Ames first in nation to finish census campaign

Amy Pint

Iowa State and the city of Ames embarked on a high-profile campaign to get ISU students to complete and turn in their census forms early.

Apparently, the campaign worked.

Ames was first in the nation in finishing its census campaign, and it wasn’t the only city with early returns — the Kansas City Regional Census Center completed its first part of Census 2000, the Non-Response Follow-Up (NRFU) phase, two weeks earlier than the planned July 7 deadline.

Clare Bills, city public relations officer, said the promotion of Claim Ames 2000 assisted in getting residents to turn in their forms early.

“We finished the campaign in April — the earliest in the nation,” Bills said. “ISU was instrumental in coordinating the census.”

Kathleen MacKay, former ISU dean of students, said the Claim Ames campaign successfully reached ISU students.

“Awareness was our first stage,” she said.

“The second stage was handing out information to the students through tables and the like.”

MacKay said the university promoted the census by mailing information to greek houses and ISU dormitories. Information was also passed out at student-group meetings.

More than 36,000 census workers contacted more than 3.1 million households in the six-state Kansas City region.

A higher-than-expected mail-in return rate, 69 percent, reduced the number of households that enumerators had to visit.

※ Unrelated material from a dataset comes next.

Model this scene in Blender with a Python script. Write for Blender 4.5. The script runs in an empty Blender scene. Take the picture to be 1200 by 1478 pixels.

The Coverage Improvement Follow-Up (CIFU) is the next operation to be undertaken by Census 2000 to improve the coverage of housing units and people. In CIFU, enumerators will follow up, for example, on units classified as vacant or deleted in prior census operations.

The census, the largest peacetime federal government operation, is mandated by the U.S. Constitution to be conducted every 10 years.

It is used to reapportion the seats in the U.S. House of Representatives.